Today, Saturday, I was reviewing my plans for the walk that is just one month away, and I noticed my ambitious start. More than thirty kilometers the first day, and about twenty-four on the second. Hmm. Do I really want to do that? Do I need to?
So, I altered the plan. See the sidebar for the full 'tentative' schedule. I'll put in my first ten kms or so on Sunday, my last day at Digby Baptist. I will have my final service and sermon at 11, followed by an informal farewell party at the Church. After an early supper, I can walk to the Bear River Bridge. I'll start with the blessings of those who want to gather and see me off. I'll likely be joined by a few friends for this first part of the journey. Then, on Monday, it will just be twenty-one kms to get to Annapolis. And so on.
This reason to 'post' gives me an opportunity to say more about the origins of this idea. A newspaper reporter from northern Nova Scotia asked me this just yesterday, over the phone, "Where did you get this idea?"
From Arthur Paul Boers, ten years ago, at Acadia University. Theology professor Boers was giving the annual Simpson Lectures of the Acadia Divinity College, and spoke a great deal about walking as a spiritual practice. In particular, he talked of his experience walking the Camino de Santiago, in Europe.
This was my introduction to this ancient exercise, and so caught my attention that I actually pondered walking from Windsor to Digby when I was making that move, in 2014. I didn't do it. I'd never done much long-distance walking, not to mention for more than two days in a row. But now, after eight years in Digby, my walking has (I might as well say it) taken a few steps up. A 50 k in one day walk in January of 2018, and then 80 k in one day that November are far different from a 'camino' or pilgrimage, but they are a sign of my walking far distances now.

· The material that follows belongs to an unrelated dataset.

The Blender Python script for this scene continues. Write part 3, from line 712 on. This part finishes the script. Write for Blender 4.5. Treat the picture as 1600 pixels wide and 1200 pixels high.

And my pilgrimage this summer is far different from the Camino de Santiago. I'm walking familiar territory, and to a permanent destination. I'll leave most of my reflections on this for when I blog every day of the walk. Suffice it to say, this long walk has been a decade in the making. Also, this surely won't be my last pilgrimage.
A month ago I finally read Boers' book, 'The Way Is Made By Walking.' Let me end this post with a quotation from him. (Arthur Paul Boers, IVP Books, 2007, p. 32)
Sojourning to Palestine is most familiar to us. Some claim that saunter comes from the French, Saint Terre or "Holy Land," a reference to pilgrimages to Palestine. (Or so Thoreau asserted: he was not too shabby when it came to walking, often doing so four hours a day.) I like to think that walking makes any place holy.